Otherwise just try measuring apples that you are interested in. Sugar (SG), pH, and Total Acidity are relatively easy (refractometer, pH strips or meter, and TA test kit. Tannin is a bit hard to measure without the right reagents and equipment.

Good luck!
 
Good advice, with regards to measuring the specific apples you're using yourself, as levels of sugars, TA, tannins, pH, etc. will vary depending on the terroir where they were grown, as well as seasonal weather. For example, after a prolonged period of freeze and near-freeze events surrounding bloom and fruitset last year in our orchard, we were amazed to find that some of our varieties produced good quantities of fruit at all, but that they also had strangely high levels of tannins. We contacted a university researcher to try and understand this and he explained that our trees had probably responded to the unusual cold stress by pumping up tannin production. For the tannin levels to shoot up that perceptibly high (some of the dessert apples were too bitter to eat) is pretty unusual, so I'm not suggesting that this is something you'll run into often, but just as a good example of how localized events can change the chemistry of your fruit in ways that you can't predict. If you're buying apples from someone, not growing them yourself, get to know the growers and talk to them about how their season went, and if they have values available for the fruit they're selling. Many cider apple orchardists track at least some of the values you're interested in, in order to determine peak ripeness.

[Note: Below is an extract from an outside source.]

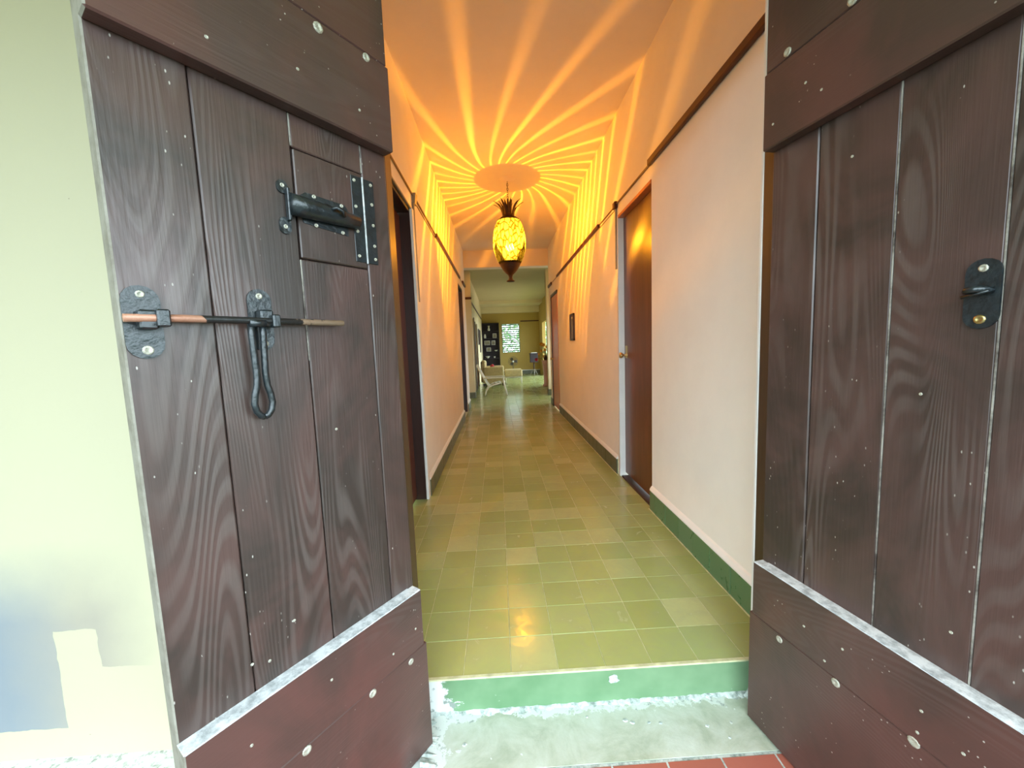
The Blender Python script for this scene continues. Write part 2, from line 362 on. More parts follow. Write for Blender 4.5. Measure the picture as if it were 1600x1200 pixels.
# front wall (facade) with the doorway
fa = MB()
fa.box((-5.0, FY0, -0.30), (OX0 - 0.10, FY1, 3.6), 0, (0, 0, 0, 1, 0, 0))
fa.box((OX1 + 0.06, FY0, -0.30), (5.0, FY1, 3.6), 0, (0, 0, 0, 1, 0, 0))
fa.box((OX0 - 0.10, FY0, 2.66), (OX1 + 0.06, FY1, 3.6), 0, (0, 0, 0, 1, 0, 0))
struct('wall_front', fa, ['facade', 'wall'])
# plaster edge beside the right post, and posts
struct('trim_3', MB().cbox((OX1 + 0.0, FY1 - 0.012, -0.15), (OX1 + 0.07, FY1 + 0.004, 2.66), 0.003), ['white'])
struct('trim_4', MB().cbox((OX1 - 0.002, 1.40, -0.115), (OX1 + 0.06, 1.476, 2.66), 0.004), ['post'])
struct('trim_5', MB().cbox((OX0 - 0.10, 1.40, -0.13), (OX0, 1.487, 2.66), 0.004), ['post'])
struct('trim_6', MB().cbox((OX0 - 0.10, 1.40, 2.60), (OX1 + 0.06, 1.487, 2.68), 0.004), ['post'])

# side walls with doorways
def side_wall(name, xin, sgn, doors, y0, y1, top=HC, depth=0.16, matn='wall'):
    mb = MB(); xa, xb = sorted((xin, xin + sgn * depth)); cur = y0
    for (d0, d1, h) in doors:
        mb.box((xa, cur, -0.1), (xb, d0, top)); mb.box((xa, d0, h), (xb, d1, top)); cur = d1
    mb.box((xa, cur, -0.1), (xb, y1, top)); return struct(name, mb, [matn])
side_wall('wall_right', R, 1, [(2.985, 3.80, 2.56), (7.62, 8.45, 2.42)], FY1, HE)
side_wall('wall_left', LW, -1, [(2.45, 3.45, 2.56), (7.30, 8.20, 2.56)], FY1, HE)

# skirting
def skirting(name, xin, sgn, y0, y1, matn, split=True, hgt=0.155):
    root = struct(name, MB().box((min(xin, xin - sgn * 0.006), y0, 0), (max(xin, xin - sgn * 0.006), y1, hgt)), ['grout'])
    lm = MB(); xx = sorted((xin + sgn * 0.0, xin - sgn * 0.022))
    poly = [(xin, 0.195), (xin - sgn * 0.010, 0.185), (xin - sgn * 0.021, 0.166), (xin - sgn * 0.021, 0.157), (xin, 0.157)]
    lm.prism(poly, y0, y1); lm.build('plaster_ledge', 'white', root)
    sz = 0.2; n = max(1, int(math.ceil((y1 - y0) / sz - 0.01)))
    me = {}
    for i in range(n):
        a = y0 + i * sz; b_ = min(y1, a + sz)
        if b_ - a < 0.02: continue
        k = round(b_ - a, 3)
        if k not in me:
            me[k] = MB().cbox((-0.009, -k / 2 + 0.0012, -hgt / 2), (0.009, k / 2 - 0.0012, hgt / 2), 0.0018).build('skirting_tile', matn, root); o = me[k]
        else: o = share(me[k], 'skirting_tile', root, (0, 0, 0))
        o.location = (xin - sgn * (0.012 + random.uniform(-.0012, .0012)), (a + b_) / 2, hgt / 2 + 0.001)
    return root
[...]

That said, if we're evaluating for ripeness on a particular variety and want an idea of whether we're in the ballpark of Brix normalcy for that variety, we sometimes refer to compilations of variety-specific values done by Walden Heights (Vermont) https://waldenheightsnursery.com/research-articles/sare-1/ or Washington State University's database of values for cider apple varieties grown in that state (https://cider.wsu.edu/ciderweb/).

If you see variance from what you're looking at with the fruit you have, just keep in mind where the apples were grown and what sort of growing season they had. Our orchard is in the hot North Carolina Piedmont, and it's not uncommon to see higher Brix values on varieties grown here as opposed to, say a cooler climate in New England.